Come non chiediamo il diritto ad essere sfruttati nel lavoro salariato, così non chiediamo il diritto per gli immigrati a integrarsi nella società dello sfruttamento; ai lavoratori immigrati, chiediamo di lottare insieme per costruire nostre rivendicazioni e trovare risposte concrete ai bisogni di tutti. Oggi abbiamo diritto a una casa se versiamo due terzi del nostro salario al padrone di casa, abbiamo diritto al lavoro quando accettiamo le pessime condizioni che ci vengono imposte… anche l’immigrato “clandestino” ha diritto a un tetto se paga 165 euro a posto letto in una camera da condividere con altri 14 nella sua stessa condizione (un mq a testa) e ha diritto ad un lavoro che poi non gli verrà pagato perché, quale “clandestino”, non esiste e non può reclamare alcun diritto.
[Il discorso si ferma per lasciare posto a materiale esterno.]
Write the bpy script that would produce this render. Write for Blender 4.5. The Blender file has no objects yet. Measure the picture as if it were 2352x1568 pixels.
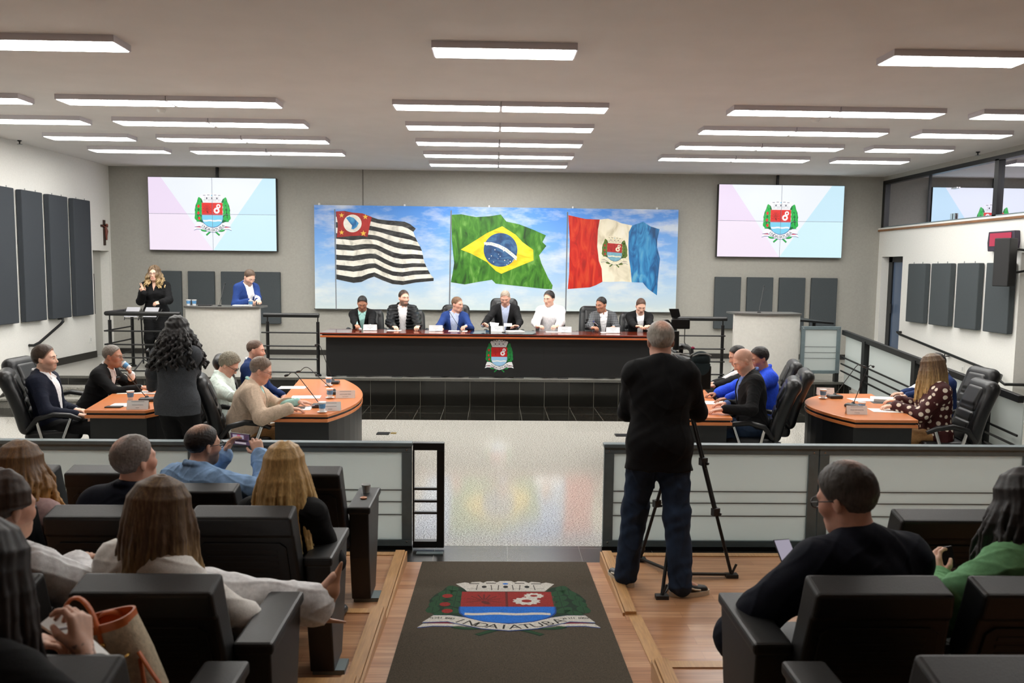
import bpy, math, random
import numpy as np
from mathutils import Vector, Matrix
random.seed(7)
SC = bpy.context.scene
COL = SC.collection
R = math.radians

# ---------------------------------------------------------------- camera model (photo 2352 x 1568)
FPX, HC, PPX, PPY = 1850.0, 2.13, 1176.0, 784.0
YAW, PITCH, ROLL = .0232, math.atan(167/1850), .0115
_f = np.array([math.sin(YAW)*math.cos(PITCH), math.cos(YAW)*math.cos(PITCH), -math.sin(PITCH)])
_r0 = np.array([math.cos(YAW), -math.sin(YAW), 0.])
_u0 = np.cross(_r0, _f)
_r = math.cos(ROLL)*_r0 + math.sin(ROLL)*_u0
_u = math.cos(ROLL)*_u0 - math.sin(ROLL)*_r0
_C = np.array([0, 0, HC])
def _ray(x, y): return _f + _r*(x-PPX)/FPX - _u*(y-PPY)/FPX
def az(x, y, z):            # the point of a horizontal plane seen at a pixel of the photo
    d = _ray(x, y); return _C + d*(z-HC)/d[2]
def ay(x, y, Y):            # the point of a frontal plane
    d = _ray(x, y); return _C + d*Y/d[1]
def ax(x, y, X):            # the point of a side plane
    d = _ray(x, y); return _C + d*X/d[0]

# ---------------------------------------------------------------- materials
def lin(c):
    return tuple((v/255/12.92 if v/255 <= .04045 else ((v/255+.055)/1.055)**2.4) for v in c)
_M = {}
def N(nt, t, **kw):
    n = nt.nodes.new(t)
    for k, v in kw.items():
        if k.startswith('i_'): n.inputs[k[2:].replace('_', ' ')].default_value = v
        else: setattr(n, k, v)
    return n
def mat(name, c=(128, 128, 128), rough=.6, metal=0., spec=.5, noise=None, emit=0., bump=None, attr=None, coat=0., stretch=None):
    """c: sRGB 0-255; noise=(scale, amount) varies the colour; attr: colour comes from a vertex attribute"""
    if name in _M: return _M[name]
    m = bpy.data.materials.new(name); m.use_nodes = True
    nt = m.node_tree; b = nt.nodes['Principled BSDF']; L = nt.links
    col = (*lin(c), 1)
    b.inputs['Base Color'].default_value = col
    b.inputs['Roughness'].default_value = rough
    b.inputs['Metallic'].default_value = metal
    b.inputs['Specular IOR Level'].default_value = spec
    b.inputs['Coat Weight'].default_value = coat
    src = None
    if attr:
        a = N(nt, 'ShaderNodeAttribute', attribute_name=attr); src = a.outputs['Color']
    tc = N(nt, 'ShaderNodeTexCoord')
    vec = tc.outputs['Object']
    if stretch:
        mp = N(nt, 'ShaderNodeMapping'); mp.inputs['Scale'].default_value = stretch
        L.new(vec, mp.inputs['Vector']); vec = mp.outputs['Vector']
    if noise:
        n = N(nt, 'ShaderNodeTexNoise', i_Scale=noise[0], i_Detail=4.); L.new(vec, n.inputs['Vector'])
        mr = N(nt, 'ShaderNodeMapRange'); L.new(n.outputs['Fac'], mr.inputs['Value'])
        mr.inputs['From Min'].default_value = .3; mr.inputs['From Max'].default_value = .7
        mr.inputs['To Min'].default_value = 1-noise[1]; mr.inputs['To Max'].default_value = 1+noise[1]
        mx = N(nt, 'ShaderNodeMix', data_type='RGBA', blend_type='MULTIPLY'); mx.inputs['Factor'].default_value = 1
        if src: L.new(src, mx.inputs['A'])
        else: mx.inputs['A'].default_value = col
        L.new(mr.outputs['Result'], mx.inputs['B']); src = mx.outputs['Result']
    if src: L.new(src, b.inputs['Base Color'])
    if bump:
        n2 = N(nt, 'ShaderNodeTexNoise', i_Scale=bump[0], i_Detail=3.); L.new(vec, n2.inputs['Vector'])
        bp = N(nt, 'ShaderNodeBump', i_Strength=bump[1], i_Distance=.004); L.new(n2.outputs['Fac'], bp.inputs['Height'])
        L.new(bp.outputs['Normal'], b.inputs['Normal'])
    if emit:
        if name not in ('dark red display face',): b.inputs['Base Color'].default_value = (.01, .01, .01, 1)
        b.inputs['Emission Color'].default_value = col
        b.inputs['Emission Strength'].default_value = emit
    _M[name] = m
    return m
def ramp(nt, stops, fac):
    r = N(nt, 'ShaderNodeValToRGB'); e = r.color_ramp.elements
    while len(e) < len(stops): e.new(.5)
    for k, (p, c) in enumerate(stops): e[k].position = p; e[k].color = (*lin(c), 1)
    nt.links.new(fac, r.inputs['Fac']); return r.outputs['Color']
def mat_base(name, rough=.5, spec=.5):
    m = bpy.data.materials.new(name); m.use_nodes = True; nt = m.node_tree; b = nt.nodes['Principled BSDF']
    b.inputs['Roughness'].default_value = rough; b.inputs['Specular IOR Level'].default_value = spec
    tc = N(nt, 'ShaderNodeTexCoord'); _M[name] = m
    return m, nt, b, tc.outputs['Object']
def mixc(nt, blend, fac, a, b):
    x = N(nt, 'ShaderNodeMix', data_type='RGBA', blend_type=blend)
    for s, v in (('Factor', fac), ('A', a), ('B', b)):
        if isinstance(v, (int, float, tuple)): x.inputs[s].default_value = v
        else: nt.links.new(v, x.inputs[s])
    return x.outputs['Result']

# ---------------------------------------------------------------- mesh builder
class MB:
    def __init__(s): s.v = []; s.f = []; s.m = []; s.mats = []
    def mi(s, m):
        if m not in s.mats: s.mats.append(m)
        return s.mats.index(m)
    def add(s, vs, fs, m):
        b = len(s.v); k = s.mi(m)
        s.v.extend(tuple(map(float, p)) for p in vs)
        for f in fs: s.f.append(tuple(b+i for i in f)); s.m.append(k)
        return s
    def poly(s, pts, m): return s.add(pts, [tuple(range(len(pts)))], m)
    def box(s, c, d, m, rz=0., rx=0., ry=0.):
        M = Matrix.Rotation(rz, 3, 'Z') @ Matrix.Rotation(ry, 3, 'Y') @ Matrix.Rotation(rx, 3, 'X')
        c = Vector(c)
        vs = [c + M @ Vector((x*d[0]/2, y*d[1]/2, z*d[2]/2)) for z in (-1, 1) for y in (-1, 1) for x in (-1, 1)]
        return s.add(vs, [(0, 2, 3, 1), (4, 5, 7, 6), (0, 1, 5, 4), (2, 6, 7, 3), (0, 4, 6, 2), (1, 3, 7, 5)], m)
    def bb(s, lo, hi, m): return s.box([(a+b)/2 for a, b in zip(lo, hi)], [abs(b-a) for a, b in zip(lo, hi)], m)
    def prism(s, pts, vec, m):
        n = len(pts); vec = Vector(vec); pts = [Vector(p) for p in pts]
        vs = pts + [p+vec for p in pts]
        fs = [tuple(range(n-1, -1, -1)), tuple(range(n, 2*n))] + [(i, (i+1) % n, n+(i+1) % n, n+i) for i in range(n)]
        return s.add(vs, fs, m)
    def tube(s, pts, r, m, n=10, caps=True, flat=None):
        pts = [Vector(p) for p in pts]; k = len(pts)
        rs = list(r) if hasattr(r, '__len__') else [r]*k
        vs = []; up = None
        for i, p in enumerate(pts):
            d = (pts[min(i+1, k-1)]-pts[max(i-1, 0)]).normalized()
            if up is None:
                up = Vector((0, 0, 1)) if abs(d.z) < .9 else Vector((1, 0, 0))
            x = d.cross(up)
            if x.length < 1e-4: x = d.cross(Vector((0, 1, 0)))
            x.normalize(); y = x.cross(d).normalized(); up = y
            fl = flat or 1.
            for j in range(n):
                a = 2*math.pi*j/n
                vs.append(p + x*math.cos(a)*rs[i] + y*math.sin(a)*rs[i]*fl)
        fs = [(i*n+j, i*n+(j+1) % n, (i+1)*n+(j+1) % n, (i+1)*n+j) for i in range(k-1) for j in range(n)]
        if caps: fs += [tuple(range(n-1, -1, -1)), tuple((k-1)*n+j for j in range(n))]
        return s.add(vs, fs, m)
    def sqtube(s, a, b, w, h, m):      # rectangular bar from a to b, w across, h upright
        a, b = Vector(a), Vector(b); d = (b-a).normalized()
        up = Vector((0, 0, 1)) if abs(d.z) < .95 else Vector((0, 1, 0))
        x = d.cross(up).normalized(); y = x.cross(d)
        vs = [p + x*sx*w/2 + y*sy*h/2 for p in (a, b) for sx, sy in ((-1, -1), (1, -1), (1, 1), (-1, 1))]
        return s.add(vs, [(3, 2, 1, 0), (4, 5, 6, 7), (0, 1, 5, 4), (1, 2, 6, 5), (2, 3, 7, 6), (3, 0, 4, 7)], m)
    def lathe(s, prof, c, m, n=20, caps=True):
        c = Vector(c); k = len(prof)
        vs = [c + Vector((r*math.cos(2*math.pi*j/n), r*math.sin(2*math.pi*j/n), z)) for r, z in prof for j in range(n)]
        fs = [(i*n+j, i*n+(j+1) % n, (i+1)*n+(j+1) % n, (i+1)*n+j) for i in range(k-1) for j in range(n)]
        if caps: fs += [tuple(range(n-1, -1, -1)), tuple((k-1)*n+j for j in range(n))]
        return s.add(vs, fs, m)
    def ball(s, c, r, m, n=14, M=None):
        rr = r if hasattr(r, '__len__') else (r, r, r); c = Vector(c); k = n//2
        vs = []
        for i in range(k+1):
            a = math.pi*i/k
            for j in range(n):
                b = 2*math.pi*j/n
                q = Vector((rr[0]*math.sin(a)*math.cos(b), rr[1]*math.sin(a)*math.sin(b), -rr[2]*math.cos(a)))
                vs.append(c + (M @ q if M else q))
        fs = [(i*n+j, i*n+(j+1) % n, (i+1)*n+(j+1) % n, (i+1)*n+j) for i in range(k) for j in range(n)]
        return s.add(vs, fs, m)
    def build(s, name, parent=None, loc=None, smooth=None, bevel=0., world=False, seg=2):
        o = Vector((0, 0, 0))
        if world and parent is not None: o = parent.location.copy()
        elif parent is None and loc is not None: o = Vector(loc)
        me = bpy.data.meshes.new(name)
        me.from_pydata([tuple(Vector(p)-o) for p in s.v], [], s.f)
        for m in s.mats: me.materials.append(m)
        me.polygons.foreach_set('material_index', s.m)
        if smooth:
            me.shade_smooth(); me.set_sharp_from_angle(angle=R(smooth))
        me.update()
        ob = bpy.data.objects.new(name, me); COL.objects.link(ob)
        if parent is not None: ob.parent = parent
        else: ob.location = o
        if bevel:
            b = ob.modifiers.new('bevel', 'BEVEL'); b.width = bevel; b.segments = seg; b.limit_method = 'ANGLE'; b.angle_limit = R(40)
            b.harden_normals = False
        return ob
def tag(o, label=None, cat=None, group=None, kind=None):
    if label: o['label'] = label
    if cat: o['category'] = cat
    if group: o['group'] = group
    if kind: o['kind'] = kind
    return o
def thing(name, label, cat, loc=(0, 0, 0), rz=0., group=None):
    o = bpy.data.objects.new(name, None); COL.objects.link(o)
    o.location = loc; o.rotation_euler = (0, 0, rz); o.empty_display_size = .1
    return tag(o, label, cat, group)
def struct(mb, name, **kw):
    o = mb.build(name, **kw)
    if o.parent is None: o['kind'] = 'structure'
    return o
def dup(root, loc, rz, label, group=None):
    r = root.copy(); COL.objects.link(r); r.location = loc; r.rotation_euler = (0, 0, rz); r['label'] = label
    if group: r['group'] = group
    for ch in list(root.children):
        c = ch.copy(); COL.objects.link(c); c.parent = r
        for g in ch.children:
            d = g.copy(); COL.objects.link(d); d.parent = c
    return r

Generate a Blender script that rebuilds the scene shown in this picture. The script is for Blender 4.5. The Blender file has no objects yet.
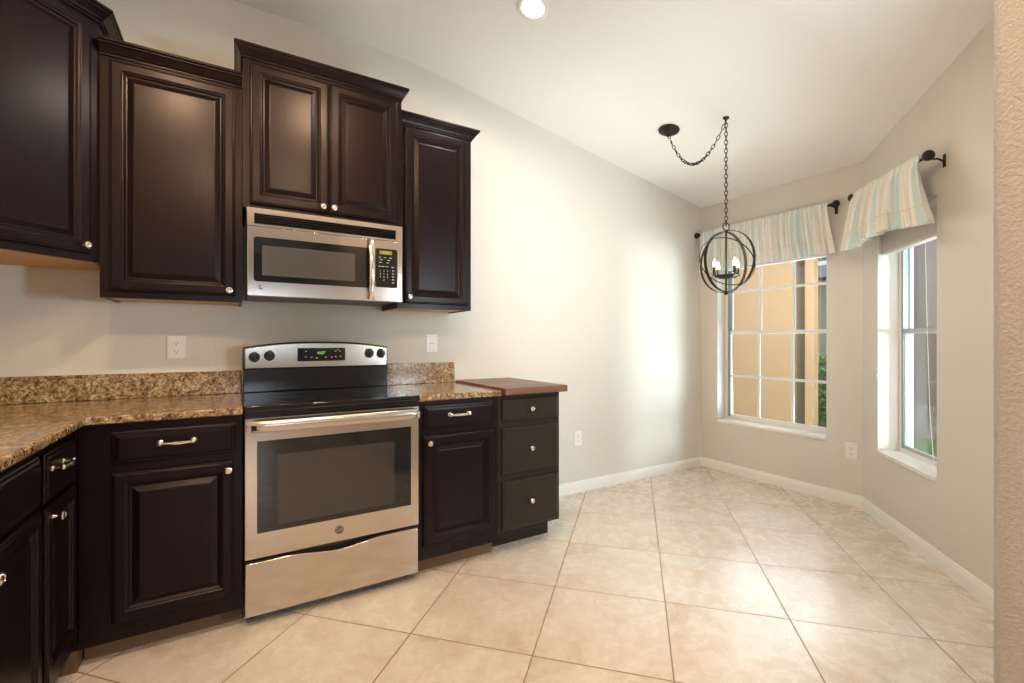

Ci rendiamo conto quindi che, di fronte a questa situazione, mancano i presupposti per appellarci alla rivendicazione dei diritti e che il nuovo modello sociale, ordinato secondo i principi della precarietà, della competizione, della flessibilità, non può concedere neanche la minima parvenza di sicurezza sociale.
Ci si pone, piuttosto, il problema di costruire un terreno di organizzazione, una rete di solidarietà che, da subito, riesca ad unificare quei soggetti che vivono il problema della casa, concependo il movimento per la casa in stretto rapporto alle lotte dei lavoratori; la necessità di riconquistarci una consapevolezza, come classe, dei nostri interessi, un protagonismo, dal basso, che annulli le deleghe, che proponga un orizzonte di eguaglianza e di solidarietà di classe.